В Петербургском музее кино великий греческий режиссер Тео Ангелопулос открыл первую в России ретроспективу своих фильмов. Синефилы вздохнули с облегчением: накануне режиссер не появился ни на пресс-конференции, ни на закрытии Фестиваля фестивалей, где ему должны были вручить приз, а организаторы его визита путались даже в том, прилетел он уже в Петербург или нет. Причины своего "исчезновения" и свою философию истории ТЕО АНГЕЛОПУЛОС объяснил корреспонденту Ъ МИХАИЛУ ТРОФИМЕНКОВУ.
— Почему вы не смогли присутствовать на закрытии Фестиваля фестивалей?

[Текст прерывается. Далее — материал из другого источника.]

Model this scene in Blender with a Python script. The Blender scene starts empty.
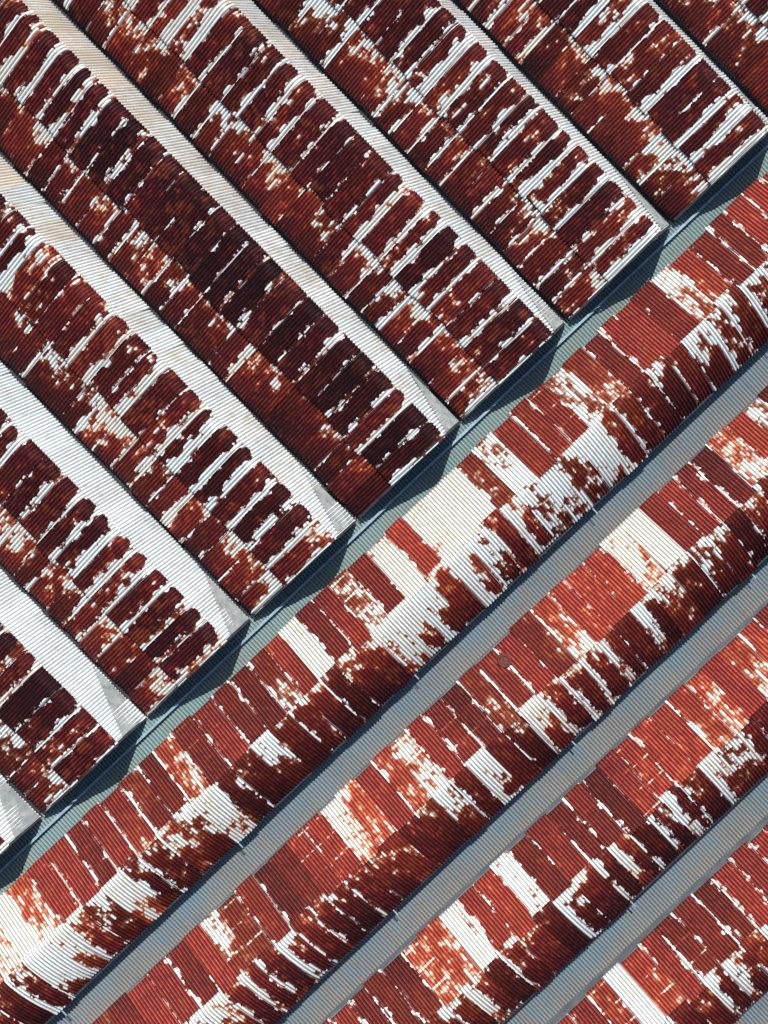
import bpy, math, numpy as np
from mathutils import Vector
rng=np.random.RandomState(31)
S=30.0; H=42.0
U=np.array([0.7267,0.6869]); V=np.array([0.6869,-0.7267]); V2=np.array([0.6965,-0.7175])
PITCH=0.116

def px2w(px,py,z=0.0):
    return np.array([(px-384)/S,(512-py)/S])*(H-z)/H
def w2px(p,z=0.0):
    q=p*H/(H-z); return q[0]*S+384,512-q[1]*S

scene=bpy.context.scene
# ---------------- node helpers
class NT:
    def __init__(s,name):
        s.m=bpy.data.materials.new(name); s.m.use_nodes=True
        s.t=s.m.node_tree; s.b=s.t.nodes['Principled BSDF']
    def new(s,k,**kw):
        n=s.t.nodes.new(k)
        for a,b in kw.items(): setattr(n,a,b)
        return n
    def set(s,sock,v):
        if isinstance(v,bpy.types.NodeSocket): s.t.links.new(v,sock)
        else: sock.default_value=v
    def math(s,op,a,b=0.0,c=None,clamp=False):
        n=s.new('ShaderNodeMath',operation=op); n.use_clamp=clamp
        s.set(n.inputs[0],a); s.set(n.inputs[1],b)
        if c is not None: s.set(n.inputs[2],c)
        return n.outputs[0]
    def attr(s,name):
        n=s.new('ShaderNodeAttribute'); n.attribute_name=name
        sp=s.new('ShaderNodeSeparateColor'); s.t.links.new(n.outputs['Color'],sp.inputs[0])
        return n,sp.outputs[0],sp.outputs[1],sp.outputs[2],n.outputs['Alpha']
    def vec(s,x,y,z):
        n=s.new('ShaderNodeCombineXYZ')
        for i,v in enumerate((x,y,z)): s.set(n.inputs[i],v)
        return n.outputs[0]
    def noise(s,v,scale=1.0,detail=3.0,rough=0.55):
        n=s.new('ShaderNodeTexNoise'); s.t.links.new(v,n.inputs['Vector'])
        n.inputs['Scale'].default_value=scale; n.inputs['Detail'].default_value=detail; n.inputs['Roughness'].default_value=rough
        return n.outputs[0]
    def smooth(s,v,a,b,lo=0.0,hi=1.0):
        n=s.new('ShaderNodeMapRange',interpolation_type='SMOOTHSTEP')
        s.set(n.inputs[0],v); s.set(n.inputs[1],a); s.set(n.inputs[2],b); s.set(n.inputs[3],lo); s.set(n.inputs[4],hi)
        return n.outputs[0]
    def ramp(s,v,pts):
        n=s.new('ShaderNodeValToRGB'); e=n.color_ramp.elements
        while len(e)<len(pts): e.new(0.5)
        for i,(p,c) in enumerate(pts):
            e[i].position=p; e[i].color=(c[0],c[1],c[2],1)
        s.set(n.inputs[0],v); return n.outputs[0]
    def mix(s,f,a,b,mode='MIX'):
        n=s.new('ShaderNodeMix',data_type='RGBA',blend_type=mode)
        s.set(n.inputs[0],f); s.set(n.inputs[6],a); s.set(n.inputs[7],b)
        return n.outputs[2]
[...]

— Я был там. Я отдал себя в полное распоряжение организаторов. Но, когда я приехал в Дом кино, мне сказали, что скоро должен начинаться следующий фильм, что у них нет времени на меня. Это что-то, чего я совершенно не понимаю. Я был там, а мне сказали, что мне не стоит заходить в зал. В конце концов, я ни на что не напрашивался: меня пригласили в Петербург, город, который я всегда хотел узнать.
— Ваш новый фильм "Плачущий луг", первая часть исторической трилогии, начинается с малоизвестного в России эпизода — исхода греческого населения из Одессы в 1919 году.
— В Одессе греки жили всегда. Когда Красная Армия вошла в Одессу, состоятельные греки почувствовали, что это конец, и ушли, как и представители других общин. В Афинах был потом целый квартал, населенный выходцами из Одессы. Некоторые из них, вернее, уже их дети потом вернулись в Советский Союз. Дело в том, что они были на стороне греческих коммунистов во время гражданской войны конца 1940-х годов и вернулись уже как политические беженцы. Тогда в СССР и страны народной демократии ушло почти 100 тысяч мужчин и женщин. Их вывозили на советских кораблях из албанского порта Дуррес. Почти половина из них оказалась в Ташкенте. Такое постоянное движение: история подталкивает людей.
— Все ваши фильмы — об отношениях человека и истории. Каковы они, на ваш взгляд?
— Я изменился с течением времени. Некогда я думал, что люди делают историю, а теперь — что люди — ее объекты и субъекты одновременно. Они делают историю, но и вынуждены терпеть ее. А иногда оказываются отброшенными ею. Я снимаю фильмы о физическом изгнании, которое становится изгнанием внутренним, о чувстве изгнания. Об ощущении себя иностранцем везде, человеком без родины, без дома.
— Трилогией о судьбах греков в ХХ веке вы подводите его итоги. Каковы они?
— ХХ век был и самым жестоким веком, и веком великих надежд. В конце ХХ века все надежды исчезли. Они еще жили во время падения Берлинской стены: конец "холодной войны". Оказалось, что мы живем в еще более циничную эпоху, чем предшествующая. Ужасно то, что современная ситуация не дает никаких шансов увидеть или вообразить историческую перспективу, завтрашний день. Мы живем в "пейзаже в тумане", как назывался мой фильм.
— А каковы перспективы второй части вашей трилогии?
— Проблема в том, что это будет очень дорогой фильм. Его действие начинается в Ташкенте, куда попала женщина из первого фильма, ставшая коммунистической партизанкой, продолжается в Сибири, в Москве, на границе бывшего СССР и Венгрии, потом на австрийской границе, в Италии, в Нью-Йорке и заканчивается на американо-канадской границе. Это фильм о трех континентах и семи странах. Это должна быть копродукция — я вернулся к контактам с Россией по этому поводу. Три года назад я ездил зимой на Урал и на Волгу и увидел ту Россию, которая жила у меня в голове. Петербург же я вряд ли смогу почувствовать. Открывать города надо в одиночку, без телевидения, без интервью, без обязательств, никого не зная, слушая незнакомый язык, чтобы он стал сопровождающей тебя музыкой.
— Границы, которые всегда пересекают ваши герои, это ваше наваждение или вы ненавидите их?
— Ответ на этот вопрос есть в "Великой иллюзии" Жана Ренуара. Жан Габен говорит своему товарищу по немецкому плену: "Не забывай, что границы придуманы людьми".
— Знаете ли вы о закрытии, грозящем Московскому музею кино?
— Невероятно. Что вы говорите, Музей кино может превратиться в казино? Не могу в такое поверить. Априори, это гротескно.